Siri is the iPhone 4s killer feature for motorcycle riders
At first glance the iPhone 4s is an incremental improvement from the previous version. The pundits have blasted it as being a boring, yawn inducing, upgrade, and as an iPhone 4 owner, I had agreed with them. Until I acquired another piece of interesting technology and in the process, uncovered the iPhone 4s’s killer feature.
The Scala Rider G4 is an in helmet bluetooth device that lets the rider communicate with the outside world from the back of her motorcycle. I was motivated to pick up the G4 before a road trip down to Oregon so I would have a handy way to listen to music, and accept the occasional phone call on the 5 hour ride. The G4 worked perfectly, except for the occasionally miscommunication between myself and the iPhone itself. The iPhone 4s uses the old school voice control app which is usable, sort of, but it’s nowhere near perfect. I’ve gotten in touch with a few old friends unexpectedly (Matt Andersen and Mike Andreessen sound really similar…)
Enter Siri
If I’m completely honest, I believe Siri to be kind of a parlor trick, fun and flashy but somewhat useless for a majority of tasks. Off of the bike I get the most use out of Siri when I grow weary of trying to tap out long messages. Dictating to Siri instead of entering text via the on screen keyboard can be a huge time saver. The integration with Wolfram Alpha is fun but not earth shattering. Dictating reminders is nice. All periodically handy features that have an equivalent, likely superior alternative.
Unless you ride a motorcycle.
On a motorcycle you have this fantastically capable device in your pocket, that you simply can’t make use of. Sure it’ll play music, and if someone calls you, you can answer, but the metaphorical road runs out after that.
The true excitement behind Siri is not what you can do in your office, or at home, but what you can do between those places.

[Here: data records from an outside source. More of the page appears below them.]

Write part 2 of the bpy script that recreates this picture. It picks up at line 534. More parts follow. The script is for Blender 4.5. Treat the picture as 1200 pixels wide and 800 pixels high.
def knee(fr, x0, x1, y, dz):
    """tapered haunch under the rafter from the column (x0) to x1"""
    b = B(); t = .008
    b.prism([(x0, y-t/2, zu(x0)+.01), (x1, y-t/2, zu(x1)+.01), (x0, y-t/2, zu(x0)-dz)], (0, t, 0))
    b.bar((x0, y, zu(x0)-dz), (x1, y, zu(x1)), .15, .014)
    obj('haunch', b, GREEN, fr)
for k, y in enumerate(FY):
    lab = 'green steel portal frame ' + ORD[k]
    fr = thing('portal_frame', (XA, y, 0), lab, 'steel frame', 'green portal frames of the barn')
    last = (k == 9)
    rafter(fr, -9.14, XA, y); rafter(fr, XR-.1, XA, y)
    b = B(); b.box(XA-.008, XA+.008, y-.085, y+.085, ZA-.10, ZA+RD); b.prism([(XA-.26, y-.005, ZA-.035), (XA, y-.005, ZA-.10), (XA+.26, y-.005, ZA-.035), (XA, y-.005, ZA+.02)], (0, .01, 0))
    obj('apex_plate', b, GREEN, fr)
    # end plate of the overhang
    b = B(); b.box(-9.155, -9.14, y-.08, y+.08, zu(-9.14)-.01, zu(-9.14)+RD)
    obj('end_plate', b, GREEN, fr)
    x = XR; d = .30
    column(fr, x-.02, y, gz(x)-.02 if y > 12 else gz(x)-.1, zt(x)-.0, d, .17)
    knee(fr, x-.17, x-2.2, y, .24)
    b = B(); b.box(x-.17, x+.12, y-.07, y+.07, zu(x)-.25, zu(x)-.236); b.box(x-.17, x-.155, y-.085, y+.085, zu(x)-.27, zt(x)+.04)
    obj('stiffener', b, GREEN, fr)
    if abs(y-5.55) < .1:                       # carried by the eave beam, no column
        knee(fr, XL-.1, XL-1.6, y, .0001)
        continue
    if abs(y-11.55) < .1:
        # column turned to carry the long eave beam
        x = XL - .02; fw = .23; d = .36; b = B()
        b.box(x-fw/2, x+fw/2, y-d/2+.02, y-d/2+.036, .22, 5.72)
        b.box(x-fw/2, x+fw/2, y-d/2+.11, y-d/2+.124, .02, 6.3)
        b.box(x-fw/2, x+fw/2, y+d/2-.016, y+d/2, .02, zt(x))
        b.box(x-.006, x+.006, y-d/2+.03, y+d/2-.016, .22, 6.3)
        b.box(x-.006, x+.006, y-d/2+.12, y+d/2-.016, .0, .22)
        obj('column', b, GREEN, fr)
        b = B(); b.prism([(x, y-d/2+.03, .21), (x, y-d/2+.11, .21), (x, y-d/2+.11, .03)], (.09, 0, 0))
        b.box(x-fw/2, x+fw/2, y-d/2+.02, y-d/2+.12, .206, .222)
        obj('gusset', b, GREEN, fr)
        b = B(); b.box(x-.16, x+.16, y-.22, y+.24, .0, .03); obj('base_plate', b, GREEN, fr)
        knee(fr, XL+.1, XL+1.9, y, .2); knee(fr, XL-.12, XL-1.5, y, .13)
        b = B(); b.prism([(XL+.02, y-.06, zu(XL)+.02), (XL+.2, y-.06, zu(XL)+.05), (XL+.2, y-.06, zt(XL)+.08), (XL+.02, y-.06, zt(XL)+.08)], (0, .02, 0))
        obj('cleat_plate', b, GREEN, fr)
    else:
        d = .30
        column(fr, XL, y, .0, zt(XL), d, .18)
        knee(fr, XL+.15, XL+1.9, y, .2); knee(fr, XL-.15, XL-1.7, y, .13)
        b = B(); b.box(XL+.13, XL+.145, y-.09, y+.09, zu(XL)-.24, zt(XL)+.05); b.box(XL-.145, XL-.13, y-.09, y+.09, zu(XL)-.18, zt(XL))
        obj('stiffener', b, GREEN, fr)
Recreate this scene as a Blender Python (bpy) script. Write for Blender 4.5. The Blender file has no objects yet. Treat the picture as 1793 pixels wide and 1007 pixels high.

I will have Siri read texts to me while I’m riding. I’ll dictate responses back to her. If I feel like listening to some music, I can ramble off a command to shuffle some high rated songs and Siri will figure it out. If I have a random factual question that is bugging me, or something I need to add to a shopping list or todo list, Siri will help take notes for me. The list goes on and on.
I think Apple is stepping into a big void and offering a solution to a problem for which no one has taken ownership… what do you do about all these phone related car accidents? How do we help people take their eyes off their phones and put it back on the road?
Texting while driving? I have no reason to do that anymore…
Hi there,
I found your blog after researching using siri on a motorbike. maybe you can help me – how do you operate it? on a motorbike, you cnt easily press the headphones button to activate siri – how do you activate it to talk to you? and how to do you set just siri to read out text messages whilst your on the bike (and ONLY when youre on the bike) thanks for your help in advance!
Hi William,
With the Scala product, when you hit a button (it’s big and easy to find) on the unit itself it initiates the “voice command” feature of the iPhone. There are 3 buttons on top of the Scala, a volume up, volume down, and another button that in one click does the same thing as holding the home button on the iPhone itself.
With the iPhone 4S you can choose whether you want to use the old voice command, or Siri. Unfortunately you have to ask Siri if you have any text messages. She wont read them to you automatically, which is both good and bad. Good because you can wait until you are in a good spot to be able to deal with the incoming text, but bad because you have to remember to check periodically.
Gary
That’s great ! Thanks a lot for the tip!
Hi Gary
I just got the iphone 4 s and i’m using the Sena SMH10 bluetooth headset on my helmet and it doesn’t work with SIri at all well. Siri was a huge selling point for the phone due to the upside on the motorbike!!
On this basis can you recommend the Scala product? Also, there are so many of them – which one is the most appropriate would you say?
Regards
Ben
Hey Ben,
I’ve struggled a little bit recently with Siri but mostly because of slow response times from Siri. I had one trip where I couldn’t get Siri to respond while I was riding down the freeway, and it was very clearly because it wasn’t able to connect to Apple’s servers. The Scala G4 seems to work great connecting to the iPhone, but the “beta” tag still hasn’t been removed from Siri. That said, going back to voice command to do basic stuff also works fine on the 4S, so when you are in town and getting good 3G connection speeds, Siri will work great, but then can get a little sketchy on the road if you find yourself in a deadzone.